For the past five years, K&L Gates has been applying its knowledge and powers of persuasion to help the non-profit organisation - which promotes access to clean water and sanitation around the world - convince U.S. lawmakers that water deserves more funding and a bigger place in U.S. foreign and development policies.
"The numbers are just so staggering - the number of people who lack access to water and what happens as a result," said K&L Gates partner Daniel Ritter, who works with Water Advocates. "The crisis is of very significant proportions."
Drinking water is out of reach for 13 percent of the global population and almost 39 percent have no access to adequate toilet facilities, according to the World Health Organisation and the U.N. Children's Fund (UNICEF).
Unsafe water, sanitation and hygiene kill an estimated 1.5 million children under the age of five and hundreds of thousands of adults each year, they say.
In response to this crisis, K&L Gates and Water Advocates helped draw up and push through the 2005 Water for the Poor Act, which made the provision of safe water, sanitation and hygiene a specific objective of the United States Agency for International Development (USAID).
They have also managed to persuade the U.S. government to give USAID $315 million this year, and the same amount in 2009, to implement the bill.
The money is a big increase on the roughly $50 million that the foreign aid department was spending yearly on water before K&L Gates started advising Water Advocates, Ritter said.
"The U.S. is cutting budgets everywhere and USAID is taking a particularly heavy hit of about 10 percent this year.
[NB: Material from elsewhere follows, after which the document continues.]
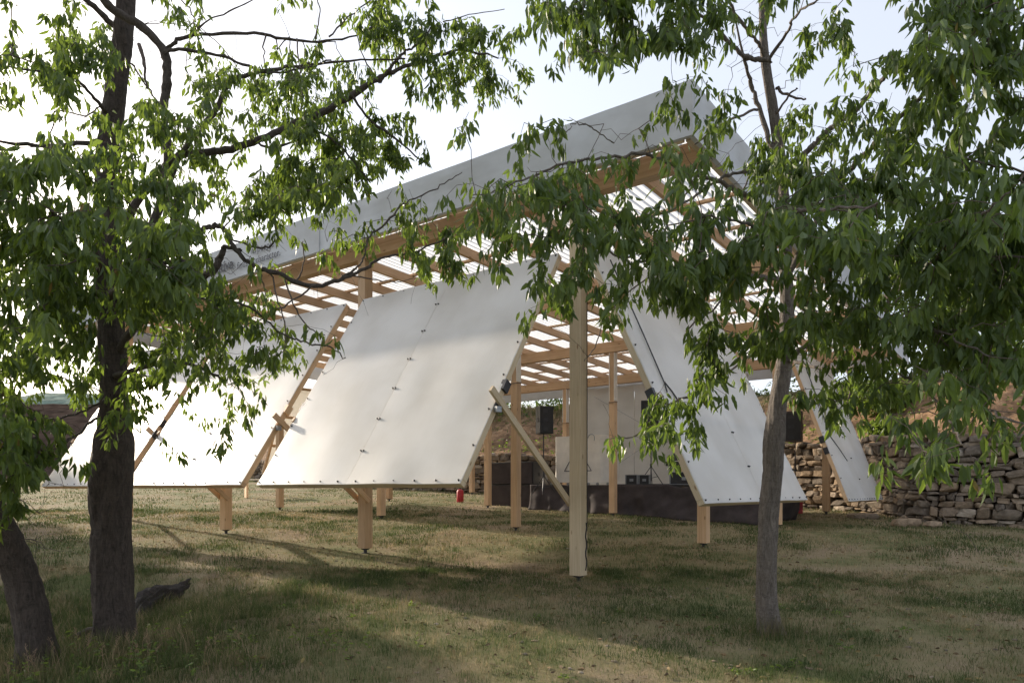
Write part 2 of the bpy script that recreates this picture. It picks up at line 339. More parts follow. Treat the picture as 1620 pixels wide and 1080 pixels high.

So the fact that water was spared from that, we see as something positive," he added.
The law has already made an impact: last year alone the United States helped provide an improved source of drinking water and better sanitation for 4 million and more than 2 million people respectively, Water Advocates said in a briefing note.
A subsequent law, also drafted with contributions from K&L Gates and Water Advocates, is currently being considered by U.S. lawmakers and the law firm expects the bill will be passed, Ritter said.
The Water for the World Act expands on the first bill and aims to ensure that 100 million people gain sustainable access to drinking water and sanitation by 2015.
To achieve that, the draft bill requires USAID to create a position for a senior adviser responsible for the agency's work on water and sanitation in developing countries.
Similarly, the U.S. State Department in charge of international relations would have to hire a coordinator to oversee the country's diplomatic policy on global water issues.
"Water scarcity's impact on global instability can be seen in many parts of the world from Darfur to the Middle East," Water Advocates said.
The act also calls on the United States to promote low-cost, sustainable technologies, such as household water treatment, public hand washing stations and latrines. Both laws benefited from firm support by several U.S. legislators, including Congressman Earl Blumenauer, an Oregon Democrat.
But K&L Gates does not intend to stop there and will continue working pro bono to influence U.S. policies on water and sanitation worldwide.
"The ideal in the long term is a sustainable commitment by the United States of $500 million a year (for water and sanitation)," Ritter said.